> _EXERCISE DIRECTIONS_: Transcribe the listing below from its opening line up to and including the line that contains "from mathutils.bvhtree import BVHTree"; reproduce nothing else.

> _MATERIAL_:
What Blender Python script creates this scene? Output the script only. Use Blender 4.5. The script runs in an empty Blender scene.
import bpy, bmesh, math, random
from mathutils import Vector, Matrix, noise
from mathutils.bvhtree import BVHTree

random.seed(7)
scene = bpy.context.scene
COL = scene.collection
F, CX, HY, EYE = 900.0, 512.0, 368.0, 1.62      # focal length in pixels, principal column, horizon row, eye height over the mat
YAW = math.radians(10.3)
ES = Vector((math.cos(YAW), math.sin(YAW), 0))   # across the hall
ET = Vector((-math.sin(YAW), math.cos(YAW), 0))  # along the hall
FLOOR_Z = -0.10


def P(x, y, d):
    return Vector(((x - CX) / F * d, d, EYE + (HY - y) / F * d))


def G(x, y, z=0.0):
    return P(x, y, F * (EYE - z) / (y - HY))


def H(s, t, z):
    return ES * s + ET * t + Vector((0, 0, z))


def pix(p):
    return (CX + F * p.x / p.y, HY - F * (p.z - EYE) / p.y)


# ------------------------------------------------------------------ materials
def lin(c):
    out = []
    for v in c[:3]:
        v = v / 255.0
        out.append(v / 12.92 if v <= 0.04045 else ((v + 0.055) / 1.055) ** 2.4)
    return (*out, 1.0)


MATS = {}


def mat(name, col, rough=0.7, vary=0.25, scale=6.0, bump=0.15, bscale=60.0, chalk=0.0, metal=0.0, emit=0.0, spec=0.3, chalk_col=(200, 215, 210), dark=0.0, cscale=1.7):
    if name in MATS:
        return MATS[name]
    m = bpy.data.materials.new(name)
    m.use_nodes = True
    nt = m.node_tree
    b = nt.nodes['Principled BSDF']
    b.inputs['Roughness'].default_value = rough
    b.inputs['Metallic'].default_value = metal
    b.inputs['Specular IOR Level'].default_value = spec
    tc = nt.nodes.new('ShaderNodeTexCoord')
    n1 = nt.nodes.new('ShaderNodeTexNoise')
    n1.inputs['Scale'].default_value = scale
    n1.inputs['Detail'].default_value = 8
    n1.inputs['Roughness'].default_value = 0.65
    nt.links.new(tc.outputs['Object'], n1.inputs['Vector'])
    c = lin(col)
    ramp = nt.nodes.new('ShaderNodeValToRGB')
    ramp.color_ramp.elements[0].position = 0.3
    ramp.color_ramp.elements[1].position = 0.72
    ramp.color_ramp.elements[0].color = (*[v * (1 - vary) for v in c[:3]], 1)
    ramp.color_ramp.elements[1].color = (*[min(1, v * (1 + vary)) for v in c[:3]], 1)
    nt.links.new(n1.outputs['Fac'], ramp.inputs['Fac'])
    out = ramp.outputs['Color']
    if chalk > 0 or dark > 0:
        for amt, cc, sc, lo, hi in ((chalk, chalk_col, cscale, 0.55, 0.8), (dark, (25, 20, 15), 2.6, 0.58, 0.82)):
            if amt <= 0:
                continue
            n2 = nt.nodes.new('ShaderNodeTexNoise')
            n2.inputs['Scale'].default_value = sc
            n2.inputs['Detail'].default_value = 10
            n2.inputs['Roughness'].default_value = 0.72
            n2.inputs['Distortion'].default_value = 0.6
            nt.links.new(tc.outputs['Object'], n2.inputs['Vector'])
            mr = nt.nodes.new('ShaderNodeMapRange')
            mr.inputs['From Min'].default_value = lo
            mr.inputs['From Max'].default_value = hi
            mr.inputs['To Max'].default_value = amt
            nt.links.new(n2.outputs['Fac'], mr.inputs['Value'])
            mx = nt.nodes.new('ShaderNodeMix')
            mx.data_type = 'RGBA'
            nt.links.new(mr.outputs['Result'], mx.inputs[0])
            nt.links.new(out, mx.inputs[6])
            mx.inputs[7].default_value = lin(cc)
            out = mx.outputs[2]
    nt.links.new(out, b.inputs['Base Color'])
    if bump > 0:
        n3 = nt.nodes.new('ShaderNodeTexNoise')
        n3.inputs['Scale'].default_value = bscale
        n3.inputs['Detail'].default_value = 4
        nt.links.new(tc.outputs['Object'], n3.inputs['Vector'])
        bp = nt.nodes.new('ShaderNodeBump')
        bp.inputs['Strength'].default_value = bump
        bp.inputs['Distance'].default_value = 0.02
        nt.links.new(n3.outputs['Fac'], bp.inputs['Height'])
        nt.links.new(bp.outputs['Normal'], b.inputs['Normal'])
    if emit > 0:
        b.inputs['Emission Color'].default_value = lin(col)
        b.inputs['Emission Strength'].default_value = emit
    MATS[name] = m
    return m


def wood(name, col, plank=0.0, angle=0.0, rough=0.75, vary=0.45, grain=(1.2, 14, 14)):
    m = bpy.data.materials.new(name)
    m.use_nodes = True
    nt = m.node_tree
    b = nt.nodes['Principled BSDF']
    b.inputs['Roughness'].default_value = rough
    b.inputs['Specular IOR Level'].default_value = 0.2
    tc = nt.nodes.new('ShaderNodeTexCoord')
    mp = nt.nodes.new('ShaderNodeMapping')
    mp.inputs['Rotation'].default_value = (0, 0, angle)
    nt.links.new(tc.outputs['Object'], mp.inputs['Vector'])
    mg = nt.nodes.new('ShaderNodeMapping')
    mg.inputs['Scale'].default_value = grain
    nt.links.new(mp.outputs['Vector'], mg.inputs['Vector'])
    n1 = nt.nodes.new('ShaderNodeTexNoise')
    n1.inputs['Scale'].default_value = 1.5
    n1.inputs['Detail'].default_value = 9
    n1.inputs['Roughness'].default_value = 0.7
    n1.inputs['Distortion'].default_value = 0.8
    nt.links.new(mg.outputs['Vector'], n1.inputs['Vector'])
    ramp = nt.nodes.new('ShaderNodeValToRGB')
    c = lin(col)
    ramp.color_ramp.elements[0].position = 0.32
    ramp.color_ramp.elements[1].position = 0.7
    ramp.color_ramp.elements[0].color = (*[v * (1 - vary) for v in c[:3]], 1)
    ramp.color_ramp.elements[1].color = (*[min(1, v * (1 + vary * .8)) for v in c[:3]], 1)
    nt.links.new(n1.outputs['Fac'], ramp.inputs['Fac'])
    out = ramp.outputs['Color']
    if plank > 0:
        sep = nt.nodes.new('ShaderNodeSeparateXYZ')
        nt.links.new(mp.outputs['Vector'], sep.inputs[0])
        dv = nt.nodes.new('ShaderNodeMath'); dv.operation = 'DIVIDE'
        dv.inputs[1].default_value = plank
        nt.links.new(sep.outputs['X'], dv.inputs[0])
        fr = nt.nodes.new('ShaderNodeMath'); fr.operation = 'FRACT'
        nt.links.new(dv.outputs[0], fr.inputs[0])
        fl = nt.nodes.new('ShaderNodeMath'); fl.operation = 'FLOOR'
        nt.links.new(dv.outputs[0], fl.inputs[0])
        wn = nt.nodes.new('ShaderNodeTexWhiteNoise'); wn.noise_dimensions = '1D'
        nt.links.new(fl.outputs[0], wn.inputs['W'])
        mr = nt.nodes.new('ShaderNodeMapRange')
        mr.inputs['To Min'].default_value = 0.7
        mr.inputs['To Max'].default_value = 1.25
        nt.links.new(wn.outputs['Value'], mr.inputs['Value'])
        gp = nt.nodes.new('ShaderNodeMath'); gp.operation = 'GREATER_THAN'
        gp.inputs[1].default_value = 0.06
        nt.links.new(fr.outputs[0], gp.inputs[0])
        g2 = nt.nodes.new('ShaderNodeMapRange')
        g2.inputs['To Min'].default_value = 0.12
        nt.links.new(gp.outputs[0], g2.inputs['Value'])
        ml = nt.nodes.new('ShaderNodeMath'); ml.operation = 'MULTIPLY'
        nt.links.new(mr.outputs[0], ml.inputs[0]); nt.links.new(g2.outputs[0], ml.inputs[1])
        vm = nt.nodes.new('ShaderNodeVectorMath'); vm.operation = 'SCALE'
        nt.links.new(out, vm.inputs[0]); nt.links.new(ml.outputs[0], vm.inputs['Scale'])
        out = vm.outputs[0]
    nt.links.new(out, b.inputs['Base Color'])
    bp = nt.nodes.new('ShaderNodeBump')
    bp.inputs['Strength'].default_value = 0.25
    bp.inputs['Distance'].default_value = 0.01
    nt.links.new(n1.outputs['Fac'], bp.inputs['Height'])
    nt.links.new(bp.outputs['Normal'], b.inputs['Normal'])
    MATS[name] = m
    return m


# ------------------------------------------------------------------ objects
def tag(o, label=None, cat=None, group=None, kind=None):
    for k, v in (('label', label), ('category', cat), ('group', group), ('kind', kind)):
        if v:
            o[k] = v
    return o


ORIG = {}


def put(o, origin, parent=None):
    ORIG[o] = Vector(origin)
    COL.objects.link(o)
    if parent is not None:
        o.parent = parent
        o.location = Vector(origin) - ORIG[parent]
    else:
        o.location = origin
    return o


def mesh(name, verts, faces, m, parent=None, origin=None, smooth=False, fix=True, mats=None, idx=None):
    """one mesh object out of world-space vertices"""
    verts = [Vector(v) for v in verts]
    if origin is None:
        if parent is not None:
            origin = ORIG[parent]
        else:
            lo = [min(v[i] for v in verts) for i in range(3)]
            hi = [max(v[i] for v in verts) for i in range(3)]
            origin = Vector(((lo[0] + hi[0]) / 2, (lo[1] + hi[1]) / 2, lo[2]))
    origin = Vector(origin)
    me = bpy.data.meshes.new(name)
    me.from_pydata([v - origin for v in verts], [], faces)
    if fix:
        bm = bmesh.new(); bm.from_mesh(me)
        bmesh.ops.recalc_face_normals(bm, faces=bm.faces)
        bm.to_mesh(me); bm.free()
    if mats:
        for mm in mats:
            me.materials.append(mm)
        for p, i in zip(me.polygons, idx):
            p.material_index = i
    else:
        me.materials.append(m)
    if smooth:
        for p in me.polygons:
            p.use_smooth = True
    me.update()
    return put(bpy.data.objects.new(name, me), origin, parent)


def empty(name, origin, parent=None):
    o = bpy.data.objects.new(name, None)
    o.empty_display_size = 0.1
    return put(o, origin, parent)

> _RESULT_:
What Blender Python script creates this scene? Output the script only. Use Blender 4.5. The script runs in an empty Blender scene.
import bpy, bmesh, math, random
from mathutils import Vector, Matrix, noise
from mathutils.bvhtree import BVHTree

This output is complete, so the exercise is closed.